Question

There are two cash counters A and B for placing orders in a college canteen. Let $EA$ be the event that there is a queue at counter A and $EB$ denotes the event that there is a queue at counter B. If $P(EA)=0.45$ ,$P(EB)=0.55$ and $P(EA∩EB)=0.25$,then the probability that there is no queue at both the counters is:

• A. $0.75$
• B. $0.15$
• C. $0.25$
• D. $0.2$
• E. $1.25$

Answer 1

Answer: (C)

$0.25$

Answer 2

Given that;

$P(EA)=0.45$ ,$P(EB)=0.55$ and $P(EA∩EB)=0.25$

for event $EA$ and $EB$

To find $P(A' ∩ B')$, which is the probability that neither counter has a queue. (Where, No queue at counter A ⇢ A' and

No queue at counter B ⇢ B'.)

$P(A ∪ A') = 1$ (The probability that either there is a queue at A or there is no queue at A is certain, so P(A ∪ A') = 1)

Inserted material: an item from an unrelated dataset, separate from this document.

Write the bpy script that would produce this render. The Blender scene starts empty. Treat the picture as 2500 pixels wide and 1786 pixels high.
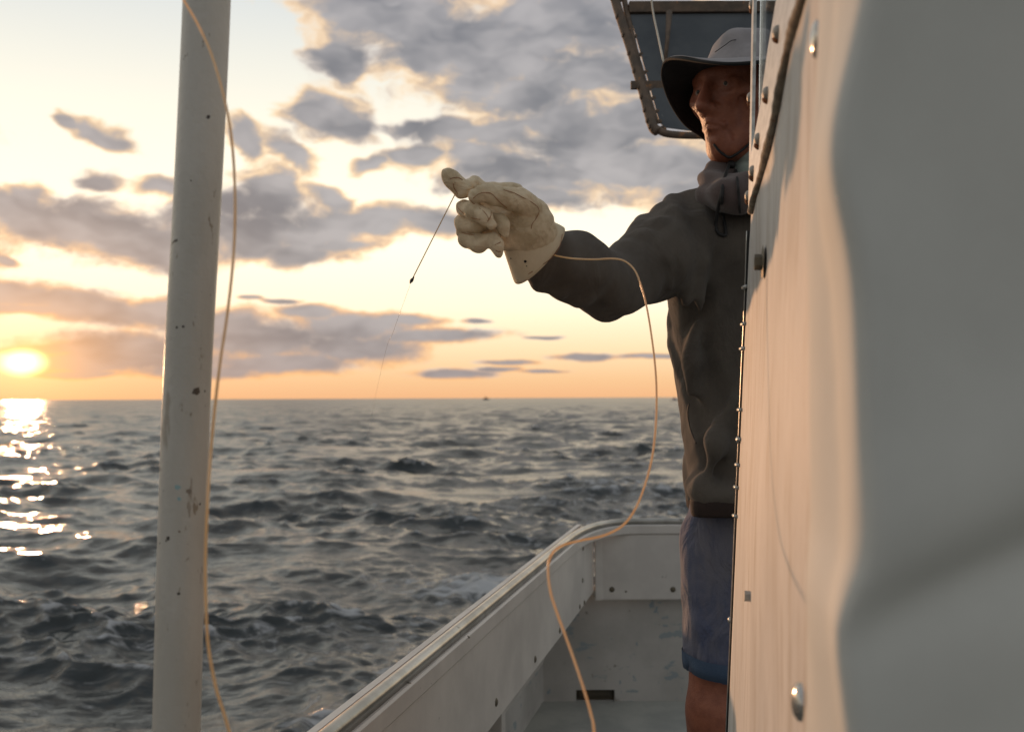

$P(B ∪ B') = 1$ (The probability that either there is a queue at B or there is no queue at B is certain, so P(B ∪ B') = 1)

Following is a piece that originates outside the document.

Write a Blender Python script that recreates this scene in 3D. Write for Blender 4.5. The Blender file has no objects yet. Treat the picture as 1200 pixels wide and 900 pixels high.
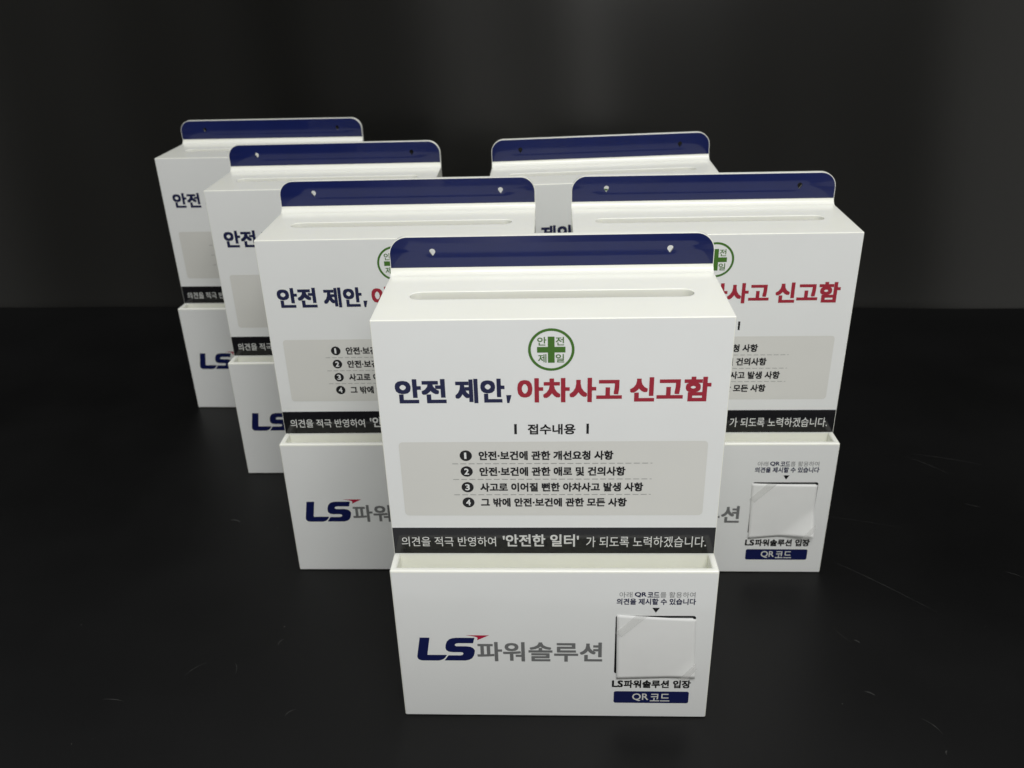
import bpy, bmesh, math, random
from mathutils import Matrix, Vector
C = bpy.context.scene
COL = C.collection
rnd = random.Random(7)

# ------------------------------------------------------------------ camera
F_PX, CAM_H, PITCH, ROLL = 1020.35, 0.57212, 0.46131, -0.0304
cam = bpy.data.objects.new('camera', bpy.data.cameras.new('camera'))
COL.objects.link(cam)
fw = Vector((0, math.cos(PITCH), -math.sin(PITCH)))
up0 = Vector((0, math.sin(PITCH), math.cos(PITCH)))
rt0 = Vector((1, 0, 0))
rt = rt0 * math.cos(ROLL) + up0 * math.sin(ROLL)
up = -rt0 * math.sin(ROLL) + up0 * math.cos(ROLL)
M = Matrix((rt, up, -fw)).transposed().to_4x4()
M.translation = (0, 0, CAM_H)
cam.matrix_world = M
cam.data.sensor_width = 36.0
cam.data.lens = F_PX / 1200 * 36.0
cam.data.clip_start, cam.data.clip_end = 0.02, 60
cam.data.dof.use_dof = True
cam.data.dof.focus_distance = 0.66
cam.data.dof.aperture_fstop = 11
C.camera = cam

# ------------------------------------------------------------------ light
w = bpy.data.worlds.new('World'); C.world = w; w.use_nodes = True
bg = w.node_tree.nodes['Background']
bg.inputs[1].default_value = 1.0
def room_light():
    """the dim room round the table: an even grey overhead and, behind the camera, made-up bright and dark bands for the backdrop to reflect"""
    nt = w.node_tree; N, L = nt.nodes, nt.links
    tc = N.new('ShaderNodeTexCoord'); sep = N.new('ShaderNodeSeparateXYZ'); L.new(tc.outputs['Generated'], sep.inputs[0])
    def math_(op, a, b):
        n = N.new('ShaderNodeMath'); n.operation = op
        for i, v in enumerate((a, b)):
            if hasattr(v, 'links'): L.new(v, n.inputs[i])
            else: n.inputs[i].default_value = v
        return n.outputs[0]
    def step(v, lo, hi):
        n = N.new('ShaderNodeMapRange'); n.interpolation_type = 'SMOOTHSTEP'; n.clamp = True
        n.inputs['From Min'].default_value, n.inputs['From Max'].default_value = lo, hi
        L.new(v, n.inputs['Value']); return n.outputs['Result']
    X, Y, Z = sep.outputs
    back = math_('MAXIMUM', math_('MULTIPLY', Y, -1.0), 0.05)
    az = math_('MULTIPLY_ADD', math_('DIVIDE', X, back), 0.5); az.node.inputs[2].default_value = 0.5
    cr = N.new('ShaderNodeValToRGB'); L.new(az, cr.inputs[0])
    els = cr.color_ramp.elements
    stops = [(0, .35), (.17, .15), (.29, .02), (.355, .04), (.40, .34), (.445, 1.05), (.49, .34), (.56, .08), (.61, .14), (.67, .55), (.75, .66), (1, .4)]  # added bands, placed so their reflections streak the backdrop with soft upright glows
    els[0].position, els[1].position = 0, 1
    for p, v in stops[1:-1]: els.new(p)
    for e, (p, v) in zip(els, stops): e.position = p; e.color = (v, v * .985, v * .93, 1)
    zone = math_('MULTIPLY', math_('MULTIPLY', step(Y, -.15, -.45), step(Z, .8, .55)), step(Z, -.45, -.2))
    mx = N.new('ShaderNodeMix'); mx.data_type = 'RGBA'
    L.new(zone, mx.inputs['Factor']); mx.inputs['A'].default_value = (WORLD * .97, WORLD * .99, WORLD, 1); L.new(cr.outputs['Color'], mx.inputs['B'])
    L.new(mx.outputs['Result'], bg.inputs[0])
WORLD = 0.46
room_light()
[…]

Now, by using relations of probability;

$P(A ∪ A') = P(A) + P(A') - P(A ∩ A')$

$P(B ∪ B') = P(B) + P(B') - P(B ∩ B')$

putting numerical values in the above relation. given as per the question we get,

$P(A ∪ A') = P(A) + P(A') - P(A ∩ A')$

$1 = 0.45 + P(A') - 0$

(Because there is no intersection of $A$ and $A'$, since these are mutually exclusive events)

$P(A') = 1 - 0.45$

$⇒P(A') = 0.55$

Similarly, $P(B') = 1 - 0.55$

$P(B') = 0.45$

Now we need to find the $P(A' ∩ B')$ as,

$P(A' ∩ B') = P(A') × P(B')$

$⇒P(A' ∩ B') = 0.55 × 0.45 P(A' ∩ B') = 0.2475≈0.25$ (_Ans.)